Task brief: Print each line of the listing once more, precisely as given.

Stored data:
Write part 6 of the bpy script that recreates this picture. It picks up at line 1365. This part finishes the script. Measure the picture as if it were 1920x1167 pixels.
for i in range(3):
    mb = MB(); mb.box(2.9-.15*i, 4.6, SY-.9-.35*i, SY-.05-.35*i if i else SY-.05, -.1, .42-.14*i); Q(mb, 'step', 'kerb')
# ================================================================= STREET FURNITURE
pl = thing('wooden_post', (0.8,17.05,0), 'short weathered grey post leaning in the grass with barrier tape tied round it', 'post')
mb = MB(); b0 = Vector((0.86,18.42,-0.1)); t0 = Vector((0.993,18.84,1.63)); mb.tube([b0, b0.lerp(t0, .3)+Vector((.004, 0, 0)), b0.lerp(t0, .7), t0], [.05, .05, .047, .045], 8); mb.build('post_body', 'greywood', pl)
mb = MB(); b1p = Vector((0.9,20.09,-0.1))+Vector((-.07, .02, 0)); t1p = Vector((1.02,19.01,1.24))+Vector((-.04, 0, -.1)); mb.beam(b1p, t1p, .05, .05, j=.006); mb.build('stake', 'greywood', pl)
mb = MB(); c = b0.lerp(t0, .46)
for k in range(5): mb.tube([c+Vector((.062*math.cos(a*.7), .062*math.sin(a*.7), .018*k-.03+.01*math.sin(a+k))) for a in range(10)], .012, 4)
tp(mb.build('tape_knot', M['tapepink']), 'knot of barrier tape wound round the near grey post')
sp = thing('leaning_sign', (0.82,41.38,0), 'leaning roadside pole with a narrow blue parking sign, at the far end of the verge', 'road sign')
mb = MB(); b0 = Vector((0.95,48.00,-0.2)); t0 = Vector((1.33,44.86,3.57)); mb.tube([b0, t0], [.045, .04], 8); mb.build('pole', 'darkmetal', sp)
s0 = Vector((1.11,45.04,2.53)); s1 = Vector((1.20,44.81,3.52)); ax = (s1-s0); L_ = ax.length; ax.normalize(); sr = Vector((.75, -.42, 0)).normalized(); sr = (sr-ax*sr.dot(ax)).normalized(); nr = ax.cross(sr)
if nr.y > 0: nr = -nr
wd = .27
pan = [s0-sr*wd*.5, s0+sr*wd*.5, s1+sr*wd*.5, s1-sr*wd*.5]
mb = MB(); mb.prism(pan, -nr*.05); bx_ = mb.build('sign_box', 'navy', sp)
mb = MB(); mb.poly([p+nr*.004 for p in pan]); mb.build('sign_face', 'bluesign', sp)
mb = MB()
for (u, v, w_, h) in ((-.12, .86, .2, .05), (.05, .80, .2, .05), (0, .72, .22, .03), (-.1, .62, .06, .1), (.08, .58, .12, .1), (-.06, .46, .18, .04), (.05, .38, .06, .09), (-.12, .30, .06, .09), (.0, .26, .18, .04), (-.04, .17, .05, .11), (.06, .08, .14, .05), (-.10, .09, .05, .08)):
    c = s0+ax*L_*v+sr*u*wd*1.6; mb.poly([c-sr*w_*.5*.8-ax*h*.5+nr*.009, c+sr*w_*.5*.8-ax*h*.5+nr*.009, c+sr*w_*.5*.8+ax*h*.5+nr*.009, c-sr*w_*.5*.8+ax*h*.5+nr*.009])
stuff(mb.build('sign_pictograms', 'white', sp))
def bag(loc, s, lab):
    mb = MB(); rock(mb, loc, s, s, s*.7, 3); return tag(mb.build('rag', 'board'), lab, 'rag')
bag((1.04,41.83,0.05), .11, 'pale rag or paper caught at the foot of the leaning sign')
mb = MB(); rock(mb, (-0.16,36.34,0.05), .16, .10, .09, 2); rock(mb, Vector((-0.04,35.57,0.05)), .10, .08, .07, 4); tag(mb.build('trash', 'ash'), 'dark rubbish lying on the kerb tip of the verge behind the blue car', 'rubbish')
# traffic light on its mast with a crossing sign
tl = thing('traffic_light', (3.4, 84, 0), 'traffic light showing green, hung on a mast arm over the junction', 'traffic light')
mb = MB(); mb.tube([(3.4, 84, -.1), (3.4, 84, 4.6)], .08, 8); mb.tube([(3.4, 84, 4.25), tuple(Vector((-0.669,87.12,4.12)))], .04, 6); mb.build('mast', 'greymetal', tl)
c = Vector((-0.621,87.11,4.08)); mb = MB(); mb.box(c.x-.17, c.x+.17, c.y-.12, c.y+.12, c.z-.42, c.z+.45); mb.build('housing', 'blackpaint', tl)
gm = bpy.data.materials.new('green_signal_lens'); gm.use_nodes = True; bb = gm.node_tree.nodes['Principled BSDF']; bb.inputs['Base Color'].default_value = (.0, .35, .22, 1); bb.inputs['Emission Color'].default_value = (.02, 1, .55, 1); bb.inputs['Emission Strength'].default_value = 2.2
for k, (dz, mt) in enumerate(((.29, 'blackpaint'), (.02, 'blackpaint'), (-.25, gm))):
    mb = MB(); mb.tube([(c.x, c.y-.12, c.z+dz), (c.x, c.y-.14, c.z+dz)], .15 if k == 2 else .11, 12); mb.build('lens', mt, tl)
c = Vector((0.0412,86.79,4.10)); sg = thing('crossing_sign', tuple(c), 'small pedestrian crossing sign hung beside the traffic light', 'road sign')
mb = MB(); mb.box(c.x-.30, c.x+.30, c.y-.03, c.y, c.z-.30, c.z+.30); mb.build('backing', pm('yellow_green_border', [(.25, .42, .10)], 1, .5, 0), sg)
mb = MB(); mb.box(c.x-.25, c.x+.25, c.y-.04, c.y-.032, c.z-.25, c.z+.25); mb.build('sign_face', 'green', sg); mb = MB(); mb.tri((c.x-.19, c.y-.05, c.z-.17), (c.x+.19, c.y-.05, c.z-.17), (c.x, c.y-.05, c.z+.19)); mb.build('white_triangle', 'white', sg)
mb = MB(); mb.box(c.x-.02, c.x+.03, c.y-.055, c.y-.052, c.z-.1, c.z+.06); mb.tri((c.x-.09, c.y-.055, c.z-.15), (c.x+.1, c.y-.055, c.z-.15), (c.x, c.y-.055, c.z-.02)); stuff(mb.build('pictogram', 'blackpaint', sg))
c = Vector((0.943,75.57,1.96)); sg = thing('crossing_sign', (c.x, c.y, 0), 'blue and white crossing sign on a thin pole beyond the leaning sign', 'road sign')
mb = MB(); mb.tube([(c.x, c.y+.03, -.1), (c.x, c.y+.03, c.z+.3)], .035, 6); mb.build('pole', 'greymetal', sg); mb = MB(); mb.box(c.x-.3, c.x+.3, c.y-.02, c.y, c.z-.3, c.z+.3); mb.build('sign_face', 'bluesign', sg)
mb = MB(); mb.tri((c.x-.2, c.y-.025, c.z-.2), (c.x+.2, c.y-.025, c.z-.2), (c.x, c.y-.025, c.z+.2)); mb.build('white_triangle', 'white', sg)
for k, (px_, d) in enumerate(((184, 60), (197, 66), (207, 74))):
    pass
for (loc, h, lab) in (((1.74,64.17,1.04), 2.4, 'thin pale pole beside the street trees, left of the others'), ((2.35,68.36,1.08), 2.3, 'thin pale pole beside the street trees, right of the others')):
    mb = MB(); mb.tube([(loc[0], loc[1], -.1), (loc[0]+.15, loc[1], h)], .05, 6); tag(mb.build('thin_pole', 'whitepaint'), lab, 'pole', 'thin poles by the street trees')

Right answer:
Write part 6 of the bpy script that recreates this picture. It picks up at line 1365. This part finishes the script. Measure the picture as if it were 1920x1167 pixels.
for i in range(3):
    mb = MB(); mb.box(2.9-.15*i, 4.6, SY-.9-.35*i, SY-.05-.35*i if i else SY-.05, -.1, .42-.14*i); Q(mb, 'step', 'kerb')
# ================================================================= STREET FURNITURE
pl = thing('wooden_post', (0.8,17.05,0), 'short weathered grey post leaning in the grass with barrier tape tied round it', 'post')
mb = MB(); b0 = Vector((0.86,18.42,-0.1)); t0 = Vector((0.993,18.84,1.63)); mb.tube([b0, b0.lerp(t0, .3)+Vector((.004, 0, 0)), b0.lerp(t0, .7), t0], [.05, .05, .047, .045], 8); mb.build('post_body', 'greywood', pl)
mb = MB(); b1p = Vector((0.9,20.09,-0.1))+Vector((-.07, .02, 0)); t1p = Vector((1.02,19.01,1.24))+Vector((-.04, 0, -.1)); mb.beam(b1p, t1p, .05, .05, j=.006); mb.build('stake', 'greywood', pl)
mb = MB(); c = b0.lerp(t0, .46)
for k in range(5): mb.tube([c+Vector((.062*math.cos(a*.7), .062*math.sin(a*.7), .018*k-.03+.01*math.sin(a+k))) for a in range(10)], .012, 4)
tp(mb.build('tape_knot', M['tapepink']), 'knot of barrier tape wound round the near grey post')
sp = thing('leaning_sign', (0.82,41.38,0), 'leaning roadside pole with a narrow blue parking sign, at the far end of the verge', 'road sign')
mb = MB(); b0 = Vector((0.95,48.00,-0.2)); t0 = Vector((1.33,44.86,3.57)); mb.tube([b0, t0], [.045, .04], 8); mb.build('pole', 'darkmetal', sp)
s0 = Vector((1.11,45.04,2.53)); s1 = Vector((1.20,44.81,3.52)); ax = (s1-s0); L_ = ax.length; ax.normalize(); sr = Vector((.75, -.42, 0)).normalized(); sr = (sr-ax*sr.dot(ax)).normalized(); nr = ax.cross(sr)
if nr.y > 0: nr = -nr
wd = .27
pan = [s0-sr*wd*.5, s0+sr*wd*.5, s1+sr*wd*.5, s1-sr*wd*.5]
mb = MB(); mb.prism(pan, -nr*.05); bx_ = mb.build('sign_box', 'navy', sp)
mb = MB(); mb.poly([p+nr*.004 for p in pan]); mb.build('sign_face', 'bluesign', sp)
mb = MB()
for (u, v, w_, h) in ((-.12, .86, .2, .05), (.05, .80, .2, .05), (0, .72, .22, .03), (-.1, .62, .06, .1), (.08, .58, .12, .1), (-.06, .46, .18, .04), (.05, .38, .06, .09), (-.12, .30, .06, .09), (.0, .26, .18, .04), (-.04, .17, .05, .11), (.06, .08, .14, .05), (-.10, .09, .05, .08)):
    c = s0+ax*L_*v+sr*u*wd*1.6; mb.poly([c-sr*w_*.5*.8-ax*h*.5+nr*.009, c+sr*w_*.5*.8-ax*h*.5+nr*.009, c+sr*w_*.5*.8+ax*h*.5+nr*.009, c-sr*w_*.5*.8+ax*h*.5+nr*.009])
stuff(mb.build('sign_pictograms', 'white', sp))
def bag(loc, s, lab):
    mb = MB(); rock(mb, loc, s, s, s*.7, 3); return tag(mb.build('rag', 'board'), lab, 'rag')
bag((1.04,41.83,0.05), .11, 'pale rag or paper caught at the foot of the leaning sign')
mb = MB(); rock(mb, (-0.16,36.34,0.05), .16, .10, .09, 2); rock(mb, Vector((-0.04,35.57,0.05)), .10, .08, .07, 4); tag(mb.build('trash', 'ash'), 'dark rubbish lying on the kerb tip of the verge behind the blue car', 'rubbish')
# traffic light on its mast with a crossing sign
tl = thing('traffic_light', (3.4, 84, 0), 'traffic light showing green, hung on a mast arm over the junction', 'traffic light')
mb = MB(); mb.tube([(3.4, 84, -.1), (3.4, 84, 4.6)], .08, 8); mb.tube([(3.4, 84, 4.25), tuple(Vector((-0.669,87.12,4.12)))], .04, 6); mb.build('mast', 'greymetal', tl)
c = Vector((-0.621,87.11,4.08)); mb = MB(); mb.box(c.x-.17, c.x+.17, c.y-.12, c.y+.12, c.z-.42, c.z+.45); mb.build('housing', 'blackpaint', tl)
gm = bpy.data.materials.new('green_signal_lens'); gm.use_nodes = True; bb = gm.node_tree.nodes['Principled BSDF']; bb.inputs['Base Color'].default_value = (.0, .35, .22, 1); bb.inputs['Emission Color'].default_value = (.02, 1, .55, 1); bb.inputs['Emission Strength'].default_value = 2.2
for k, (dz, mt) in enumerate(((.29, 'blackpaint'), (.02, 'blackpaint'), (-.25, gm))):
    mb = MB(); mb.tube([(c.x, c.y-.12, c.z+dz), (c.x, c.y-.14, c.z+dz)], .15 if k == 2 else .11, 12); mb.build('lens', mt, tl)
c = Vector((0.0412,86.79,4.10)); sg = thing('crossing_sign', tuple(c), 'small pedestrian crossing sign hung beside the traffic light', 'road sign')
mb = MB(); mb.box(c.x-.30, c.x+.30, c.y-.03, c.y, c.z-.30, c.z+.30); mb.build('backing', pm('yellow_green_border', [(.25, .42, .10)], 1, .5, 0), sg)
mb = MB(); mb.box(c.x-.25, c.x+.25, c.y-.04, c.y-.032, c.z-.25, c.z+.25); mb.build('sign_face', 'green', sg); mb = MB(); mb.tri((c.x-.19, c.y-.05, c.z-.17), (c.x+.19, c.y-.05, c.z-.17), (c.x, c.y-.05, c.z+.19)); mb.build('white_triangle', 'white', sg)
mb = MB(); mb.box(c.x-.02, c.x+.03, c.y-.055, c.y-.052, c.z-.1, c.z+.06); mb.tri((c.x-.09, c.y-.055, c.z-.15), (c.x+.1, c.y-.055, c.z-.15), (c.x, c.y-.055, c.z-.02)); stuff(mb.build('pictogram', 'blackpaint', sg))
c = Vector((0.943,75.57,1.96)); sg = thing('crossing_sign', (c.x, c.y, 0), 'blue and white crossing sign on a thin pole beyond the leaning sign', 'road sign')
mb = MB(); mb.tube([(c.x, c.y+.03, -.1), (c.x, c.y+.03, c.z+.3)], .035, 6); mb.build('pole', 'greymetal', sg); mb = MB(); mb.box(c.x-.3, c.x+.3, c.y-.02, c.y, c.z-.3, c.z+.3); mb.build('sign_face', 'bluesign', sg)
mb = MB(); mb.tri((c.x-.2, c.y-.025, c.z-.2), (c.x+.2, c.y-.025, c.z-.2), (c.x, c.y-.025, c.z+.2)); mb.build('white_triangle', 'white', sg)
for k, (px_, d) in enumerate(((184, 60), (197, 66), (207, 74))):
    pass
for (loc, h, lab) in (((1.74,64.17,1.04), 2.4, 'thin pale pole beside the street trees, left of the others'), ((2.35,68.36,1.08), 2.3, 'thin pale pole beside the street trees, right of the others')):
    mb = MB(); mb.tube([(loc[0], loc[1], -.1), (loc[0]+.15, loc[1], h)], .05, 6); tag(mb.build('thin_pole', 'whitepaint'), lab, 'pole', 'thin poles by the street trees')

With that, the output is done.